Insights from two-fluid modeling of linear growth and nonlinear saturation of kink and sausage modes in the Z pinch

Five-moment two-fluid modeling is used to explore linear and nonlinear behavior of Z-pinch instabilities. Key features of PIC results are reproduced, opening the possibility of whole device modeling with physical fidelity comparable to kinetic simulations. Initial conditions, based on Bennett equilibria, represent experimental observed plasma conditions in the FuZE experiment. Radially sheared axial flows of various strengths are included. Growth rates of m=0 sausage instabilities are benchmarked against results from prior Hall MHD and PIC kinetic calculations. Agreement with Hall MHD results is excellent, and growth rates decrease for normalized axial wavenumbers k_za>10, as observed in PIC modeling. A Braginskii-based transport model is used to capture the effects of viscosity and heat flux, including gyroviscosity and diamagnetic heat flows.

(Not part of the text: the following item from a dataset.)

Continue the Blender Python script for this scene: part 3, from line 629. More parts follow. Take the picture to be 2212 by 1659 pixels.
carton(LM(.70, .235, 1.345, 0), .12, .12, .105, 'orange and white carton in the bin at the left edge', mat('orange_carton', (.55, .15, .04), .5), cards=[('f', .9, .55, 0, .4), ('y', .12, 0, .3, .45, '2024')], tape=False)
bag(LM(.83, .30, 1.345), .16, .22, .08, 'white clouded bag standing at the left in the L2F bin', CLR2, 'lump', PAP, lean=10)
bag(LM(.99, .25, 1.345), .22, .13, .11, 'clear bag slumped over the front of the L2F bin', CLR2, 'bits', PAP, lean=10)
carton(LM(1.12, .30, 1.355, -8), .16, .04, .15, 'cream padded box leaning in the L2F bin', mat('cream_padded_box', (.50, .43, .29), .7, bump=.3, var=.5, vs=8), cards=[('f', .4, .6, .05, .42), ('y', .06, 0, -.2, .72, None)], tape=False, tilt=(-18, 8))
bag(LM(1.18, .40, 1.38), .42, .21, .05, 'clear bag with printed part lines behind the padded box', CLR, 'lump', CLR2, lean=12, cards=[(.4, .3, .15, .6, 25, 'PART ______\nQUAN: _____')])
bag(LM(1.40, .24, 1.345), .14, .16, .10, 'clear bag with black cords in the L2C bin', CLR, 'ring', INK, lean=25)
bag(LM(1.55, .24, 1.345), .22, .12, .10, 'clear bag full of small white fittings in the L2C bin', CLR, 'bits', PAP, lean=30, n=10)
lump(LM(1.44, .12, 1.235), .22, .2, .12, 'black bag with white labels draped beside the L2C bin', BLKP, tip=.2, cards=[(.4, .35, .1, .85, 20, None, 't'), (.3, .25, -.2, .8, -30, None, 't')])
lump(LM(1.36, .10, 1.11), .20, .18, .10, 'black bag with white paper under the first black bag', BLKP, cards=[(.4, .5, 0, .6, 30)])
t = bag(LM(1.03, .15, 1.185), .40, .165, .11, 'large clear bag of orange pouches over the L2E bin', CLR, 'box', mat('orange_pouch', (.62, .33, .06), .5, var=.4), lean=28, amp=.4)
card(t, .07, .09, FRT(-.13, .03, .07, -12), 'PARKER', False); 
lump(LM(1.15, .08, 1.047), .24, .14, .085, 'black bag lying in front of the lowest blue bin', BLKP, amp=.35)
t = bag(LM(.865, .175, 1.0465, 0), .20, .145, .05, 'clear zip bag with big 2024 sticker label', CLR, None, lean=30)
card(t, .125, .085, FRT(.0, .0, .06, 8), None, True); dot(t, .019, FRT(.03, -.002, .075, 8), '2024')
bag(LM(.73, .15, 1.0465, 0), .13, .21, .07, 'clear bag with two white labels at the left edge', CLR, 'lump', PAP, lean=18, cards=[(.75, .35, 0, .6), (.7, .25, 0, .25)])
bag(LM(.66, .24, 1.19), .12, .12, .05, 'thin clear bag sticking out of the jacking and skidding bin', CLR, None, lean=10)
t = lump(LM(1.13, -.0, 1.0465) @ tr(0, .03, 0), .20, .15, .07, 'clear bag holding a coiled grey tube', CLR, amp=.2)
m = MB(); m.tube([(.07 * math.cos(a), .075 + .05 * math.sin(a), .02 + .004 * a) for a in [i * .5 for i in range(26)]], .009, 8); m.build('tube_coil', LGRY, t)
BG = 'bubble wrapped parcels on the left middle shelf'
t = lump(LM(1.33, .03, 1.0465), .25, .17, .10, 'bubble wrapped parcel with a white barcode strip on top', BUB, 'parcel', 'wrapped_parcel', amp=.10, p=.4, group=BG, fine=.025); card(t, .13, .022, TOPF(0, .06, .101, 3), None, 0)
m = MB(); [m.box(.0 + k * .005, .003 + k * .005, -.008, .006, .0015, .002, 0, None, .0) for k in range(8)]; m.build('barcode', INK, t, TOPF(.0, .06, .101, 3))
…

Nonlinear saturation of the m=0 instability is also studied. Mode mixing due to moderate sheared flow yields a quasi-steady state after pinch ion inventory and thermal energy losses of approximately 30% and 10%, respectively. In addition, 3D modeling of linear and nonlinear behavior of m=1 kink instabilities will be presented. All modeling is done in the high-order discontinuous Galerkin WARPXM framework.